PROBLEM DETAILS. Only the lines from the top of the records below through the line containing "mb.build('ridge_cap', M['tile_bright'], tc)" should be printed, exactly and without pictures.

━━━ STORED ROWS ━━━

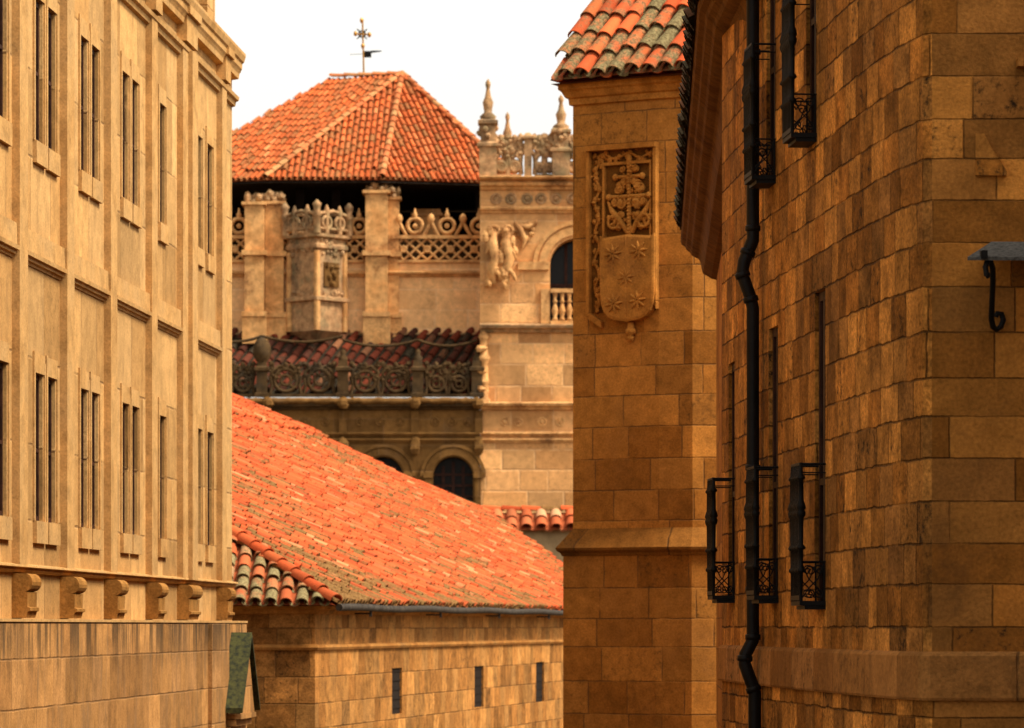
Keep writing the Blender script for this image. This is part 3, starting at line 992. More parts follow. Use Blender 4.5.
# ------------------------------------------------------------------ yard wall with tiled coping
D = 123.5
yard = thing('yard_wall', 'rendered wall with clay tile coping between the orange roof and the palace tower', 'wall', (X(560, D), D, ground(D)))
mb = MB()
mb.box(X(478, D), X(700, D), D, D + 0.7, ground(D) - 1.0, Z(527, D))
mb.build('wall', M['render'], yard)
mb = MB()
oz = Z(530, D - 0.3)
O2 = Vector((X(482, D), D - 0.3, oz))
s2 = Vector((0, 0.85, 0.52)).normalized()
pl = [(0, 0), (X(700, D) - X(482, D), 0), (X(700, D) - X(482, D), 1.1), (0, 1.1)]
mb.face([O2 + Vector((a, 0, 0)) + s2 * b for a, b in pl], col=(.2, .3, .2))
tiles(mb, O2, Vector((1, 0, 0)), s2, pl, 0.47, 0.55, 0.19, random.Random(8), seg=8, lich=0.1)
mb.face([O2 + Vector((0, 0.3, -.02)), O2 + Vector((pl[1][0], 0.3, -.02)), O2 + Vector((pl[1][0], 1.3, .45)), O2 + Vector((0, 1.3, .45))], col=(.2, .3, .2))
tc = mb.build('tile_coping', M['tile_old'], yard)
mb = MB()
pr0 = O2 + s2 * 1.1
cap_row(mb, pr0 + Vector((0, 0, .05)), pr0 + Vector((pl[1][0], 0, .05)), 0.15, 0.6, random.Random(3), 0.05)
mb.build('ridge_cap', M['tile_bright'], tc)

# ------------------------------------------------------------------ palace
palace = thing('renaissance_palace', 'ornate golden palace with crested tower, red pyramidal roof and weathervane behind the orange roof', 'palace', (X(430, 136), 136, ground(136)))
gz = ground(136) - 1.5
# --- right tower block
DT = 134.0
TP = Path([(X(480, DT), DT), (X(720, DT), DT)], 1)
tu = lambda px: X(px, DT) - X(480, DT)
tz = lambda py: Z(py, DT)
mb = MB()
op = (tu(550), tu(604), tz(324), tz(238), True)
wall(mb, TP, gz, tz(181), [op], reveal=0.9)
xl_, xr_ = X(480, DT), X(720, DT)
for x_ in (xl_, xr_):
    mb.face([(x_, DT, gz), (x_, DT + 9, gz), (x_, DT + 9, tz(181)), (x_, DT, tz(181))])
mb.face([(xl_, DT + 9, gz), (xr_, DT + 9, gz), (xr_, DT + 9, tz(181)), (xl_, DT + 9, tz(181))])
mb.face([(xl_, DT, tz(181)), (xr_, DT, tz(181)), (xr_, DT + 9, tz(181)), (xl_, DT + 9, tz(181))])
tb = mb.build('tower_wall', M['palace'], palace)
mb = MB()
mb.face([TP.at(op[0], op[2], -0.89), TP.at(op[1], op[2], -0.89), TP.at(op[1], op[3], -0.89), TP.at(op[0], op[3], -0.89)])
w_ = mb.build('window', M['glass'], palace)
mb = MB()
for uu in (0.3, 0.6):
    c = op[0] + (op[1] - op[0]) * uu
    pbox(mb, TP, c - 0.05, c + 0.05, op[2], op[3] - 0.1, -0.88, -0.8)
pbox(mb, TP, op[0], op[1], tz(285), tz(282), -0.87, -0.79)
mb.build('frame', M['wood'], w_)
# mouldings
def mould(name, path, zlo, zhi, out, mat, par, u0=0.0, u1=None):
    mb = MB()
    hh = zhi - zlo
    sweep(mb, path, [(-0.05, zlo), (out * 0.35, zlo + hh * 0.05), (out * 0.5, zlo + hh * 0.4), (out * 0.9, zlo + hh * 0.55), (out, zlo + hh * 0.9), (out * 0.95, zhi), (-0.05, zhi + 0.05)], u0, u1)
    return mb.build(name, mat, par)
TPe = Path([(X(478, DT), DT + 8), (X(478, DT), DT - 0.0), (X(720, DT), DT)], 1)
def tmould(name, ylo, yhi, out, mat):
    return mould(name, TP, tz(ylo), tz(yhi), out, mat, tb, -0.2 if False else 0.0, TP.L)
tmould('cornice', 190, 183, 0.30, M['palace_trim'])
tmould('cornice_slab', 183, 177.5, 0.5, M['palace_trim'])
tmould('string_course', 213.5, 207.5, 0.2, M['palace_trim'])
tmould('balcony_ledge', 333, 325, 0.35, M['palace_grey'])
tmould('string_course', 410, 403, 0.30, M['palace_trim'])
tmould('string_course', 436.5, 433, 0.14, M['palace_trim'])
tmould('string_course', 443, 439, 0.12, M['palace_trim'])
# frieze medallions
for px in (496, 511, 527, 541, 556, 572, 588):
    mb = MB()
    c = P(px, 199, DT)
    mb.ring(c + Vector((0, 0.02, 0)), 0.16, 0.06, 12, 5)
    mb.blob(c, 0.1, 0.08, 0.1, random.Random(px), 6, 4)
    mb.build('medallion', M['palace_grey'], tb)
for px in (505, 518, 542, 560, 577):
    mb = MB()
    mb.ring(P(px, 422, DT + .03), 0.14, 0.055, 10, 5)
    mb.blob(P(px, 422, DT), .08, .06, .1, random.Random(px), 6, 4, .25)
    mb.build('medallion', M['palace_trim'], tb)
# archivolt and impost
mb = MB()
ca = P(577, 265, DT)
for R_, dd, wr in ((1.17, 0.06, 0.14), (1.44, 0.10, 0.07)):
    n = 20
    for i in range(n):
        a, b = math.pi * i / n, math.pi * (i + 1) / n
        q = []
        for ang in (a, b):
            for rr in (R_ - wr, R_ + wr):
                q.append((ca.x + rr * math.cos(ang), ca.z + rr * math.sin(ang)))
        mb.hexa([(q[0][0], DT - dd, q[0][1]), (q[1][0], DT - dd, q[1][1]), (q[1][0], DT + .02, q[1][1]), (q[0][0], DT + .02, q[0][1]),
                 (q[2][0], DT - dd, q[2][1]), (q[3][0], DT - dd, q[3][1]), (q[3][0], DT + .02, q[3][1]), (q[2][0], DT + .02, q[2][1])])
mb.build('archivolt', M['palace_trim'], tb)
mb = MB()
pbox(mb, TP, tu(518), tu(549), tz(270), tz(262), -0.02, 0.16)
mb.build('impost', M['palace_trim'], tb)
mb = MB()
pbox(mb, TP, tu(541), tu(549.5), tz(324), tz(289), -0.02, 0.14)
mb.build('jamb', M['palace_trim'], tb)
# balustrade in the arch
mb = MB()
pbox(mb, TP, tu(550.5), tu(603), tz(293), tz(289), 0.02, 0.2)
pbox(mb, TP, tu(550.5), tu(603), tz(324.5), tz(321), 0.02, 0.2)
bal = mb.build('balustrade', M['palace_trim'], palace)
bprof = [(0.05, 0), (0.10, 0.02), (0.10, 0.08), (0.06, 0.12), (0.11, 0.28), (0.12, 0.36), (0.06, 0.55), (0.05, 0.62), (0.10, 0.66), (0.05, 0.72), (0.08, 0.9), (0.1, 0.94)]
for i in range(7):
    px = 555 + i * 7.2
    c = P(px, 321, DT)
    mb = MB()
    mb.lathe([(r, z * 1.0) for r, z in bprof], (c.x, DT - 0.11, c.z), 8)
    mb.build('column', M['palace_trim'], tb)
# corner carving with beasts and shield
mb = MB()
r_ = random.Random(11)
for px0, wdx in ((494, 6), (508, 6)):
    for i in range(34):
        f = i / 33
        py = 230 + 55 * f
        px = px0 + wdx * math.sin(f * 7 + px0) + r_.uniform(-2.5, 2.5)
        q = r_.uniform(.07, .15)
        mb.blob(P(px, py, DT - 0.12 - r_.uniform(0, .22)), q, q, q * r_.uniform(.9, 1.7), r_, 7, 5, 0.25)
    mb.tube([P(px0, 232, DT - .2), P(px0 - 2, 243, DT - .3), P(px0 + 2, 258, DT - .3), P(px0 - 3, 272, DT - .28), P(px0, 284, DT - .15)], [.10, .2, .17, .16, .08], 8)
    for dx, py in ((-5, 247), (5, 252), (-4, 268), (5, 274)):
        mb.tube([P(px0, py - 5, DT - .3), P(px0 + dx, py, DT - .36), P(px0 + dx * 1.5, py + 6, DT - .25)], [.09, .08, .05], 6)
    mb.ring(P(px0, 231, DT - .22), .16, .07, 9, 6)
mb.blob(P(501, 258, DT - 0.1), 0.2, 0.16, 0.55, r_, 10, 7, 0.1)
for i in range(16):
    f = i / 15
    q = r_.uniform(.06, .11)
    mb.blob(P(516 + 20 * f + r_.uniform(-2, 2), 229 - 7 * f + 13 * math.sin(f * 3.1) * (i % 2), DT - .1), q, q, q, r_, 6, 4, .25)
mb.tube([P(515, 222, DT - .1), P(520, 229, DT - .15), P(525, 240, DT - .15), P(522, 248, DT - .1)], [.07, .12, .1, .04], 7)
mb.tube([P(519, 226, DT - .1), P(529, 227, DT - .15), P(537, 222, DT - .1)], [.08, .1, .04], 7)
mb.build('carved_beasts', M['palace_trim'], tb)
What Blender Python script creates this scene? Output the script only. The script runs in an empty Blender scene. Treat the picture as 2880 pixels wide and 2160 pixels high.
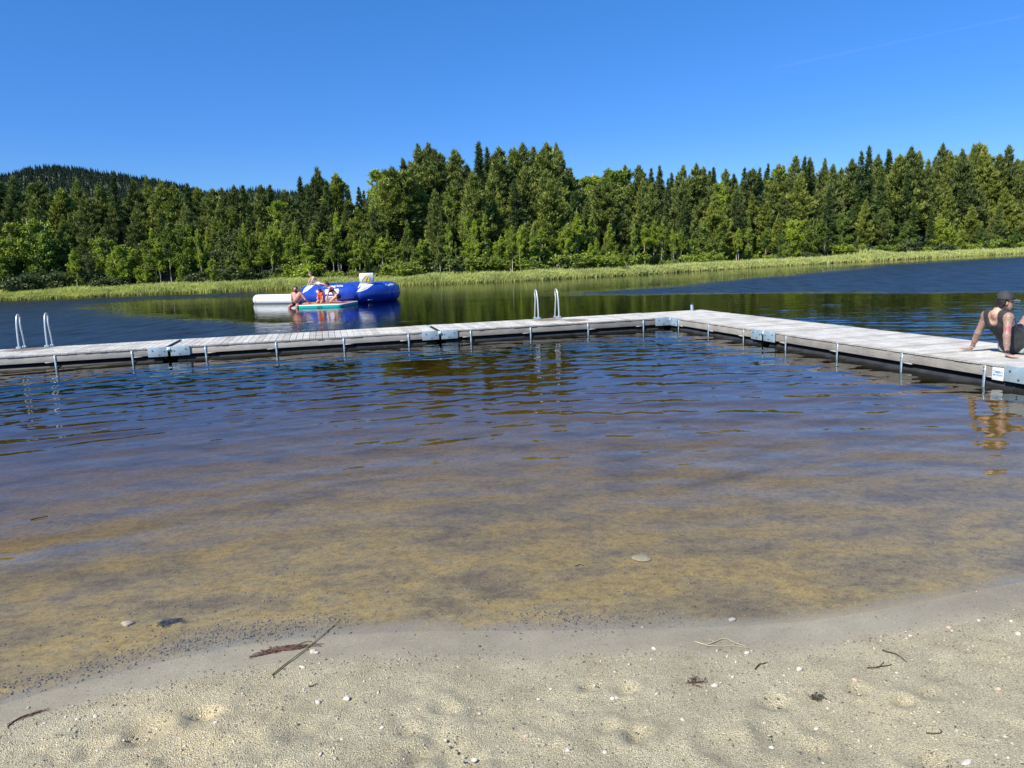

━━━

SOLUTION.
Keep writing the Blender script for this image. This is part 3, starting at line 992. More parts follow. Use Blender 4.5.
# ------------------------------------------------------------------ yard wall with tiled coping
D = 123.5
yard = thing('yard_wall', 'rendered wall with clay tile coping between the orange roof and the palace tower', 'wall', (X(560, D), D, ground(D)))
mb = MB()
mb.box(X(478, D), X(700, D), D, D + 0.7, ground(D) - 1.0, Z(527, D))
mb.build('wall', M['render'], yard)
mb = MB()
oz = Z(530, D - 0.3)
O2 = Vector((X(482, D), D - 0.3, oz))
s2 = Vector((0, 0.85, 0.52)).normalized()
pl = [(0, 0), (X(700, D) - X(482, D), 0), (X(700, D) - X(482, D), 1.1), (0, 1.1)]
mb.face([O2 + Vector((a, 0, 0)) + s2 * b for a, b in pl], col=(.2, .3, .2))
tiles(mb, O2, Vector((1, 0, 0)), s2, pl, 0.47, 0.55, 0.19, random.Random(8), seg=8, lich=0.1)
mb.face([O2 + Vector((0, 0.3, -.02)), O2 + Vector((pl[1][0], 0.3, -.02)), O2 + Vector((pl[1][0], 1.3, .45)), O2 + Vector((0, 1.3, .45))], col=(.2, .3, .2))
tc = mb.build('tile_coping', M['tile_old'], yard)
mb = MB()
pr0 = O2 + s2 * 1.1
cap_row(mb, pr0 + Vector((0, 0, .05)), pr0 + Vector((pl[1][0], 0, .05)), 0.15, 0.6, random.Random(3), 0.05)
mb.build('ridge_cap', M['tile_bright'], tc)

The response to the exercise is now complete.